Now it’s a legally protected part of Denver’s history even if DU students are unlikely to celebrate it in the same raucous fashion in which they marked the hockey team’s 10th national title on Saturday.

The University Park Historic District became the 60th such district in the city’s portfolio of legally protected landmarks and historic areas Monday night with unanimous City Council support.

Councilman Paul Kashmann sponsored the designation in partnership with neighborhood residents who began working on the effort in 2019. Kashmann’s District 6 includes DU and the University Park neighborhood located on the east side of University Boulevard.

“I’ve watched the community evolve and while it’s a stunning place to live right now, as has been said, they’ve lost tons of beautiful, historic homes over the years,” Kashmann said at Monday’s meeting, “I don’t believe in encasing the city in amber but I do firmly believe in the importance of honoring our past.”

The historic district is unique in that not all the properties are near each other. It mimics the Downtown Denver Historic District as a “non-contiguous thematic district,” city officials said.

It is made up of 14 historic homes, two observatories located in the city’s Observatory Park and the University Park United Methodist Church at 2180 S. University Blvd.

As Kara Hahn, the city’s landmark planning and regulatory supervisor, explained Monday, the spread-out nature of the district is largely because of the way the area developed in a piecemeal fashion around the school.

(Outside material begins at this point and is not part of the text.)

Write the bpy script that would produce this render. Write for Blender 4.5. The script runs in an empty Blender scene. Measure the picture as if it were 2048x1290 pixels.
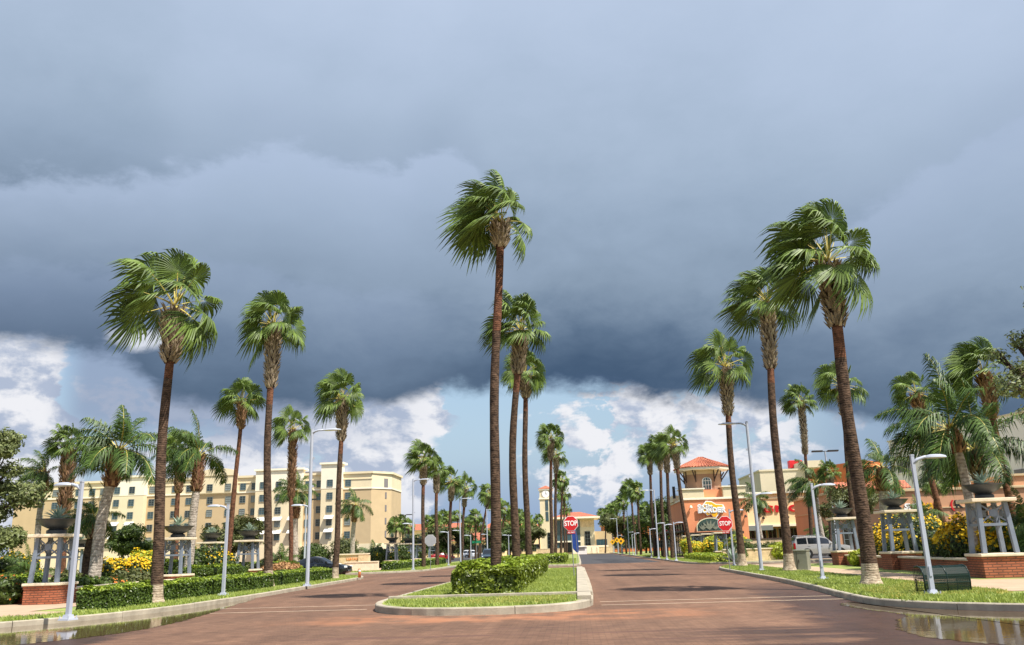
import bpy, bmesh, math, random
import numpy as np
from mathutils import Vector, Matrix
R = math.radians
random.seed(7); RNG = np.random.default_rng(7)
scene = bpy.context.scene
COL = scene.collection

# ------------------------------------------------------------------ camera
FPX, EYE = 1680.0, 1.66
YAW, PITCH, ROLL = R(3.794), R(15.143), 0.030
_f = Vector((-math.sin(YAW)*math.cos(PITCH), math.cos(YAW)*math.cos(PITCH), math.sin(PITCH)))
_r0 = Vector((math.cos(YAW), math.sin(YAW), 0)); _u0 = _r0.cross(_f)
_r = _r0*math.cos(ROLL) - _u0*math.sin(ROLL); _u = _u0*math.cos(ROLL) + _r0*math.sin(ROLL)
cam_d = bpy.data.cameras.new("camera"); cam = bpy.data.objects.new("camera", cam_d); COL.objects.link(cam)
cam_d.sensor_width = 36; cam_d.lens = 36*FPX/2048; cam_d.clip_end = 9000; cam_d.clip_start = .1
cam.matrix_world = Matrix(((_r.x, _u.x, -_f.x, 0), (_r.y, _u.y, -_f.y, 0), (_r.z, _u.z, -_f.z, EYE), (0, 0, 0, 1)))
scene.camera = cam
def at(px, py, Y):
    """survey point: the (X, Z) at distance Y down the road seen at a photo pixel"""
    d = _f + _r*((px-1024)/FPX) + _u*((645-py)/FPX); t = Y/d.y
    return d.x*t, EYE + d.z*t

# ------------------------------------------------------------------ tagging
def tag(o, label=None, cat=None, group=None, kind=None):
    if label: o['label'] = label
    if cat: o['category'] = cat
    if group: o['group'] = group
    if kind: o['kind'] = kind
    return o
def thing(name, label, cat, loc=(0, 0, 0), rz=0, group=None):
    o = bpy.data.objects.new(name, None); COL.objects.link(o); o.empty_display_size = .3
    o.location = loc; o.rotation_euler = (0, 0, rz)
    return tag(o, label, cat, group)
def copy_tree(o, parent=None):
    c = o.copy(); COL.objects.link(c); c.parent = parent
    for ch in [x for x in o.children]: copy_tree(ch, c)
    return c

# ------------------------------------------------------------------ materials
def lin(r, g, b):
    f = lambda c: ((c/255+.055)/1.055)**2.4 if c/255 > .04045 else c/255/12.92
    return (f(r), f(g), f(b), 1)
MATS = {}
def newmat(name):
    m = bpy.data.materials.new(name); m.use_nodes = True
    nt = m.node_tree; b = nt.nodes['Principled BSDF']; MATS[name] = m
    return m, nt, b
def N(nt, typ, **kw):
    n = nt.nodes.new(typ)
    for k, v in kw.items():
        if k.startswith('i_'): n.inputs[k[2:].replace('_', ' ')].default_value = v
        else: setattr(n, k, v)
    return n
def mat(name, col, rough=.6, var=.18, scale=3., bump=0., bscale=None, metal=0., spec=.5, col2=None, coord='Object', detail=6, coat=0.):
    """procedural surface: two tones broken up by fractal noise, small bump"""
    m, nt, b = newmat(name); L = nt.links
    tc = N(nt, 'ShaderNodeTexCoord')
    nz = N(nt, 'ShaderNodeTexNoise'); nz.inputs['Scale'].default_value = scale; nz.inputs['Detail'].default_value = detail; nz.inputs['Roughness'].default_value = .62
    L.new(tc.outputs[coord], nz.inputs['Vector'])
    cr = N(nt, 'ShaderNodeValToRGB'); cr.color_ramp.elements[0].position = .3; cr.color_ramp.elements[1].position = .7
    c = col
    cr.color_ramp.elements[0].color = (c[0]*(1-var), c[1]*(1-var), c[2]*(1-var), 1) if col2 is None else col2
    cr.color_ramp.elements[1].color = (min(1, c[0]*(1+var)), min(1, c[1]*(1+var)), min(1, c[2]*(1+var)), 1)
    L.new(nz.outputs['Fac'], cr.inputs['Fac']); L.new(cr.outputs['Color'], b.inputs['Base Color'])
    b.inputs['Roughness'].default_value = rough; b.inputs['Metallic'].default_value = metal
    b.inputs['Specular IOR Level'].default_value = spec
    if coat: b.inputs['Coat Weight'].default_value = coat; b.inputs['Coat Roughness'].default_value = .05
    if bump:
        n2 = N(nt, 'ShaderNodeTexNoise'); n2.inputs['Scale'].default_value = bscale or scale*6; n2.inputs['Detail'].default_value = 5
        L.new(tc.outputs[coord], n2.inputs['Vector'])
        bp = N(nt, 'ShaderNodeBump'); bp.inputs['Strength'].default_value = bump; bp.inputs['Distance'].default_value = .03
        L.new(n2.outputs['Fac'], bp.inputs['Height']); L.new(bp.outputs['Normal'], b.inputs['Normal'])
    return m
def leafmat(name, c1, c2, rough=.45, trans=.3, tcol=None, scale=1.2, island=True, spec=.4):
    """leaf blades: colour differs from blade to blade, light passes through"""
    m, nt, b = newmat(name); L = nt.links
    g = N(nt, 'ShaderNodeNewGeometry'); tc = N(nt, 'ShaderNodeTexCoord')
    nz = N(nt, 'ShaderNodeTexNoise'); nz.inputs['Scale'].default_value = scale; nz.inputs['Detail'].default_value = 3
    L.new(tc.outputs['Object'], nz.inputs['Vector'])
    mx = N(nt, 'ShaderNodeMath', operation='MULTIPLY_ADD'); mx.inputs[1].default_value = .55; mx.inputs[2].default_value = -.02
    L.new(g.outputs['Random Per Island'], mx.inputs[0])
    ad = N(nt, 'ShaderNodeMath', operation='MULTIPLY_ADD', use_clamp=True); ad.inputs[1].default_value = .5
    L.new(nz.outputs['Fac'], ad.inputs[0]); L.new(mx.outputs[0], ad.inputs[2])
    cr = N(nt, 'ShaderNodeMix', data_type='RGBA'); cr.inputs[6].default_value = c1; cr.inputs[7].default_value = c2
    L.new(ad.outputs[0], cr.inputs[0]); L.new(cr.outputs[2], b.inputs['Base Color'])
    b.inputs['Roughness'].default_value = rough; b.inputs['Specular IOR Level'].default_value = spec
    t = N(nt, 'ShaderNodeBsdfTranslucent')
    if tcol: t.inputs['Color'].default_value = tcol
    else: L.new(cr.outputs[2], t.inputs['Color'])
    ms = N(nt, 'ShaderNodeMixShader'); ms.inputs[0].default_value = trans
    L.new(b.outputs[0], ms.inputs[1]); L.new(t.outputs[0], ms.inputs[2])
    L.new(ms.outputs[0], nt.nodes['Material Output'].inputs['Surface'])
    return m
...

When DU moved from downtown to the plains south of the city around the turn of the 19th century, the school was in financial trouble, so it used land and free housing to attract faculty and staff, Hahn explained in her presentation.

That includes land like the parcels given to Henry Buchtel on which he built his bungalow, one of the earliest iterations of that style of home that would become commonplace across Denver later in the 20th century.

The uniting characteristics of the district include ties to DU, ties to strong progressive women, ties to the Methodist church and progressive architectural styles for the time frame.

Originally, neighborhood proponents identified 43 buildings that could have been included in the district. Rosemary Stoffel, who led the preservation charge on behalf of the University Park Community Council, the area’s registered neighborhood organization, said she expects other property owners to join later.

“Together these properties tell the story of University Park as a college town within a city,” Stoffel said at Monday’s hearing.